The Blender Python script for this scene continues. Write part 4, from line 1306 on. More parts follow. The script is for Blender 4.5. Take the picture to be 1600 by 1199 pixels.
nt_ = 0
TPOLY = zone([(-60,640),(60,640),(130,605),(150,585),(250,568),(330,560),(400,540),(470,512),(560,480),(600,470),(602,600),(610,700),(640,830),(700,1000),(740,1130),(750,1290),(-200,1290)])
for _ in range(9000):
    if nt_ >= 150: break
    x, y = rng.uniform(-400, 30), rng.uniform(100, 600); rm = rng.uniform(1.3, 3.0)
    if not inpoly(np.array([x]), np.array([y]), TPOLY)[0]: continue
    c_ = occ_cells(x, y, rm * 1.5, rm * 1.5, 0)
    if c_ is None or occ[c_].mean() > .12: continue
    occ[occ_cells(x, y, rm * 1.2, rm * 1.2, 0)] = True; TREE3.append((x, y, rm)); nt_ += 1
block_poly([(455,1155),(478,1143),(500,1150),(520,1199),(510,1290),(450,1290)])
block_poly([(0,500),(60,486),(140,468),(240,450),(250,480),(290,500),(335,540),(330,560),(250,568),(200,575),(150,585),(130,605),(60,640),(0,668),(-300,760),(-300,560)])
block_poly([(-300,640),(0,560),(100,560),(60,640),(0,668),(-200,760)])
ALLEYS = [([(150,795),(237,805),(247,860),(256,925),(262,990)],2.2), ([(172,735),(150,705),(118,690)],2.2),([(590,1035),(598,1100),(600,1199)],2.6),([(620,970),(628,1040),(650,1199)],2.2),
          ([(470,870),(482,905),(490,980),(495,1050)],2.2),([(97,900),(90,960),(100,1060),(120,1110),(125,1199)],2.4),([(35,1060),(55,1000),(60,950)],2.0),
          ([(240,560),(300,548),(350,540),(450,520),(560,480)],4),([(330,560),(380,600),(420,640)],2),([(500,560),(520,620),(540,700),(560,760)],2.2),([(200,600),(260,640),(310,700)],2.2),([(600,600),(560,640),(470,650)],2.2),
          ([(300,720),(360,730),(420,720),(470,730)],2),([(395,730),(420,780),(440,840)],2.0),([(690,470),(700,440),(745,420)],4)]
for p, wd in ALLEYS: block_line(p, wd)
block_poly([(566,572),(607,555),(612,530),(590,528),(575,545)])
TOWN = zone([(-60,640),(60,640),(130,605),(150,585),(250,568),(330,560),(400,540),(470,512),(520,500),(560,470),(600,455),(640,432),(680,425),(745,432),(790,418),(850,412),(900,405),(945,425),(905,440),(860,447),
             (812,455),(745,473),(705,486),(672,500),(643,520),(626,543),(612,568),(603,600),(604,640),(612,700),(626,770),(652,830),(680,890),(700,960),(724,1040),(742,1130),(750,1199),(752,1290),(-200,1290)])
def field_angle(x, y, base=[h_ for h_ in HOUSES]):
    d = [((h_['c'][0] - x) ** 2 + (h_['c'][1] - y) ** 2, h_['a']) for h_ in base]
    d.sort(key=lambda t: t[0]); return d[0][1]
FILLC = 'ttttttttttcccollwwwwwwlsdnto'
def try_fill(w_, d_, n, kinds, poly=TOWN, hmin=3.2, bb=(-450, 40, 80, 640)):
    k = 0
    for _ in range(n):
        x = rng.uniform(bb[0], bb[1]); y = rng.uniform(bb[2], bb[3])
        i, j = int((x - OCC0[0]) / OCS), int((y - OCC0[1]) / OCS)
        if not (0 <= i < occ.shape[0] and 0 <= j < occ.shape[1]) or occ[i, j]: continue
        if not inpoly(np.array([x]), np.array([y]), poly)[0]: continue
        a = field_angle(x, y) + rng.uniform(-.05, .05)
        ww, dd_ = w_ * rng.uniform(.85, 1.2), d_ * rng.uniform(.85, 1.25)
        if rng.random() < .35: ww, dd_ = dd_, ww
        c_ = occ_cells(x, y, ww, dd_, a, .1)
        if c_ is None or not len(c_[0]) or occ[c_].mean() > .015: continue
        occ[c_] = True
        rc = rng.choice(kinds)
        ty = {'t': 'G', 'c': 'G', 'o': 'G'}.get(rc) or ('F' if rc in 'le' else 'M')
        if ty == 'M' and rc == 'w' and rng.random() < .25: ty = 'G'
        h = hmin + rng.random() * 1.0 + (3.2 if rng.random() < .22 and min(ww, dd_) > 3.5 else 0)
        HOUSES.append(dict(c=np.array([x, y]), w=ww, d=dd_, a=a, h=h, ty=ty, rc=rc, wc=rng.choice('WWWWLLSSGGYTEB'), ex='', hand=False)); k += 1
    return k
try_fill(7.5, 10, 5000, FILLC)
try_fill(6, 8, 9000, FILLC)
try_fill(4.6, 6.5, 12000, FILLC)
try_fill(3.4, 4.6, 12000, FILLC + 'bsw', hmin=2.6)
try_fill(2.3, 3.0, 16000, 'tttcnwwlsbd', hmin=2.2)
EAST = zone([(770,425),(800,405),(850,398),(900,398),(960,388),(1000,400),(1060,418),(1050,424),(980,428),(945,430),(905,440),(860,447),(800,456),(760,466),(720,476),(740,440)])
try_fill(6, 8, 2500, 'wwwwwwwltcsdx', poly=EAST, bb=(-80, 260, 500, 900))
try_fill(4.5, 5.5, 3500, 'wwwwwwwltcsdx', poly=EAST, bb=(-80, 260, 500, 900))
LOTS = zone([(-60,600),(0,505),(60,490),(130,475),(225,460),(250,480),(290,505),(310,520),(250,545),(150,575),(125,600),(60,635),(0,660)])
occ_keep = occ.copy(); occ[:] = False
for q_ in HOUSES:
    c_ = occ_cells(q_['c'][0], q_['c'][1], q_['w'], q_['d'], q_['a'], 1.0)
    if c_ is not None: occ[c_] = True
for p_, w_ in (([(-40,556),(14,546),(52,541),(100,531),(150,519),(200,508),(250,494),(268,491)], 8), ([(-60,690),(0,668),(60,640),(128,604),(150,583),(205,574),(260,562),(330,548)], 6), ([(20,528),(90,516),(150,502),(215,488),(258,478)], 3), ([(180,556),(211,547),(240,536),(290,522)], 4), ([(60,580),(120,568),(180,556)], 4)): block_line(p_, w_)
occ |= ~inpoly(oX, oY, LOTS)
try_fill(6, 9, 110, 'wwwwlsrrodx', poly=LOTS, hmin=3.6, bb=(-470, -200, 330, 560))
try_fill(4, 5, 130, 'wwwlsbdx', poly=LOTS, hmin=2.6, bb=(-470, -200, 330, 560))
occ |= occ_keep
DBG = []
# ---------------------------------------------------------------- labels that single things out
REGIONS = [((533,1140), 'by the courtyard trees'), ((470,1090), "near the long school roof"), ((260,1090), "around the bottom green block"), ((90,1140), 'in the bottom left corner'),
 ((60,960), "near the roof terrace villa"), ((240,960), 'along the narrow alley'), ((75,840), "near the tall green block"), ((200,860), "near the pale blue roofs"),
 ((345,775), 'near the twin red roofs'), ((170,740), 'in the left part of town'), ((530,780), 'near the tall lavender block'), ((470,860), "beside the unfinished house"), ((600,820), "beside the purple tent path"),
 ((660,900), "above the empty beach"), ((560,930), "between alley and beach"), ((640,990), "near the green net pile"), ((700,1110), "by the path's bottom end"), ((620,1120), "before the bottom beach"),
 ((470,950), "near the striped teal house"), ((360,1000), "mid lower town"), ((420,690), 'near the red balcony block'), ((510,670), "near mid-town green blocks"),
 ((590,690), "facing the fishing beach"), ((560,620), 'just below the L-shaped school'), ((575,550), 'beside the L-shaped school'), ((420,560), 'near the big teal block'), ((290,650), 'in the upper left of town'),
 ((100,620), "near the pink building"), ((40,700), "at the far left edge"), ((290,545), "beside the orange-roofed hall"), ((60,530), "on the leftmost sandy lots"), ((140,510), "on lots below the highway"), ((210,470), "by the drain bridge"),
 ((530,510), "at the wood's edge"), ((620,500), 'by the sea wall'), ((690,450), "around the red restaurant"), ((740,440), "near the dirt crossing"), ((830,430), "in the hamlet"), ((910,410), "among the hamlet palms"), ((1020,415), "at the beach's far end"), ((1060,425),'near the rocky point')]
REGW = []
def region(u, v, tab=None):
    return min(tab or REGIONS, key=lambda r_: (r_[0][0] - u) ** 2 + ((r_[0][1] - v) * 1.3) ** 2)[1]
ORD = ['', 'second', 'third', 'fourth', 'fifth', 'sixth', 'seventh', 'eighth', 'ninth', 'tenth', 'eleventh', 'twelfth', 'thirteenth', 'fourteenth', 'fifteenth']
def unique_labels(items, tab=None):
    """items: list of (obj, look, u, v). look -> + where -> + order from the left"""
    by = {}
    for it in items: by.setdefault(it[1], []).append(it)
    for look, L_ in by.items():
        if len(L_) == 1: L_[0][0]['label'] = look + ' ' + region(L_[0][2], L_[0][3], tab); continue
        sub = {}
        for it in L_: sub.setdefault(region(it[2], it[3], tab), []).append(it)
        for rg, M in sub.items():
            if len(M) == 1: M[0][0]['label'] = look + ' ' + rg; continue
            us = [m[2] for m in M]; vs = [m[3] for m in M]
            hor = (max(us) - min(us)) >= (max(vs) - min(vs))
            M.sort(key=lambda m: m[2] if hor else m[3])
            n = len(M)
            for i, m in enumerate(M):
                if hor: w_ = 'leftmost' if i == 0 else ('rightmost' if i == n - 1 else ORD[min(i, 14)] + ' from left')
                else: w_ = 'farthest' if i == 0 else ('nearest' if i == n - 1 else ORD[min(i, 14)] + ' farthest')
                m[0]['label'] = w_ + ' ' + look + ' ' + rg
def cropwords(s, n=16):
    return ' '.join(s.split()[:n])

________

- **Aim**
Using the material above, count the lines containing the word "part". Reply with the number alone.

- **Written response**
2